Set the data down again, exactly as it reads, but without the pictures.

> **Collected material**:

------------------------------

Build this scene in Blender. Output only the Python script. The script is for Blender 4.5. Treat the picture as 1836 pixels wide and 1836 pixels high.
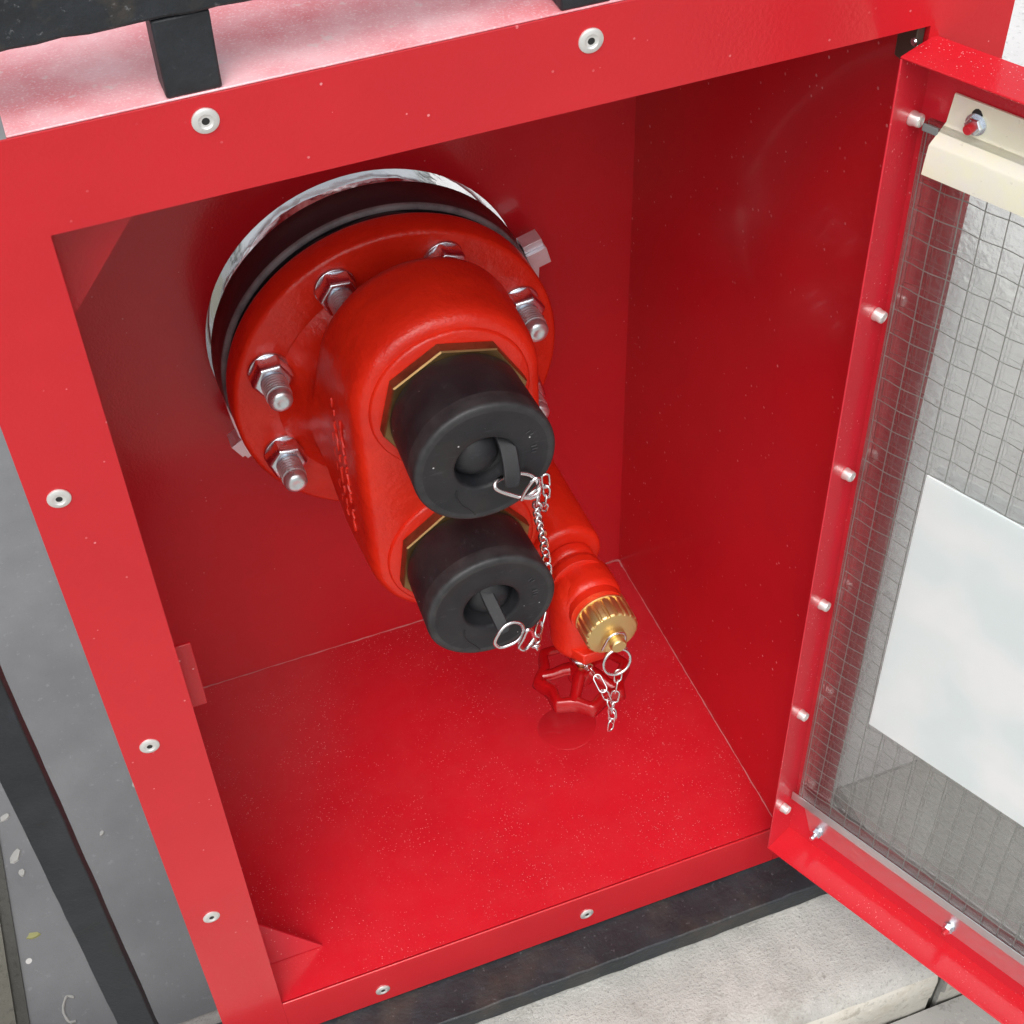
import bpy, bmesh, math, random
from mathutils import Vector, Matrix
random.seed(7)
PI = math.pi
SC = bpy.context.scene
for o in list(bpy.data.objects):
    bpy.data.objects.remove(o)
COL = SC.collection

# ------------------------------------------------------------------ camera
cam_d = bpy.data.cameras.new('camera')
cam = bpy.data.objects.new('camera', cam_d)
COL.objects.link(cam)
CAM_AX = (-0.3041, 0.8076, -0.0655)      # yaw, pitch, roll
def cam_rows(a, b, c):
    R0 = Matrix(((1, 0, 0), (0, 0, -1), (0, 1, 0)))
    ca, sa, cb, sb, cc, sc = math.cos(a), math.sin(a), math.cos(b), math.sin(b), math.cos(c), math.sin(c)
    yaw = Matrix(((ca, 0, sa), (0, 1, 0), (-sa, 0, ca)))
    pit = Matrix(((1, 0, 0), (0, cb, -sb), (0, sb, cb)))
    rol = Matrix(((cc, -sc, 0), (sc, cc, 0), (0, 0, 1)))
    return rol @ pit @ yaw @ R0
R = cam_rows(*CAM_AX)
right, up, back = R[0], -R[1], -R[2]
cam.matrix_world = Matrix(((right.x, up.x, back.x, 0.0036), (right.y, up.y, back.y, -0.6569),
                           (right.z, up.z, back.z, 1.2569), (0, 0, 0, 1)))
cam_d.sensor_width = 36
cam_d.lens = 2663.1 / 1836 * 36
cam_d.shift_x = 70.27 / 1836
cam_d.shift_y = 28.01 / 1836
cam_d.clip_start = 0.02
cam_d.clip_end = 500
SC.camera = cam

# ------------------------------------------------------------------ world, sun, exposure
SUN_EL, SUN_AZ = math.radians(58), math.radians(205)     # azimuth clockwise from +y
w = bpy.data.worlds.new('World'); SC.world = w; w.use_nodes = True
wt = w.node_tree; wt.nodes.clear()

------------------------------

> **Solution to this exercise**:
Build this scene in Blender. Output only the Python script. The script is for Blender 4.5. Treat the picture as 1836 pixels wide and 1836 pixels high.
import bpy, bmesh, math, random
from mathutils import Vector, Matrix
random.seed(7)
PI = math.pi
SC = bpy.context.scene
for o in list(bpy.data.objects):
    bpy.data.objects.remove(o)
COL = SC.collection

# ------------------------------------------------------------------ camera
cam_d = bpy.data.cameras.new('camera')
cam = bpy.data.objects.new('camera', cam_d)
COL.objects.link(cam)
CAM_AX = (-0.3041, 0.8076, -0.0655)      # yaw, pitch, roll
def cam_rows(a, b, c):
    R0 = Matrix(((1, 0, 0), (0, 0, -1), (0, 1, 0)))
    ca, sa, cb, sb, cc, sc = math.cos(a), math.sin(a), math.cos(b), math.sin(b), math.cos(c), math.sin(c)
    yaw = Matrix(((ca, 0, sa), (0, 1, 0), (-sa, 0, ca)))
    pit = Matrix(((1, 0, 0), (0, cb, -sb), (0, sb, cb)))
    rol = Matrix(((cc, -sc, 0), (sc, cc, 0), (0, 0, 1)))
    return rol @ pit @ yaw @ R0
R = cam_rows(*CAM_AX)
right, up, back = R[0], -R[1], -R[2]
cam.matrix_world = Matrix(((right.x, up.x, back.x, 0.0036), (right.y, up.y, back.y, -0.6569),
                           (right.z, up.z, back.z, 1.2569), (0, 0, 0, 1)))
cam_d.sensor_width = 36
cam_d.lens = 2663.1 / 1836 * 36
cam_d.shift_x = 70.27 / 1836
cam_d.shift_y = 28.01 / 1836
cam_d.clip_start = 0.02
cam_d.clip_end = 500
SC.camera = cam

# ------------------------------------------------------------------ world, sun, exposure
SUN_EL, SUN_AZ = math.radians(58), math.radians(205)     # azimuth clockwise from +y
w = bpy.data.worlds.new('World'); SC.world = w; w.use_nodes = True
wt = w.node_tree; wt.nodes.clear()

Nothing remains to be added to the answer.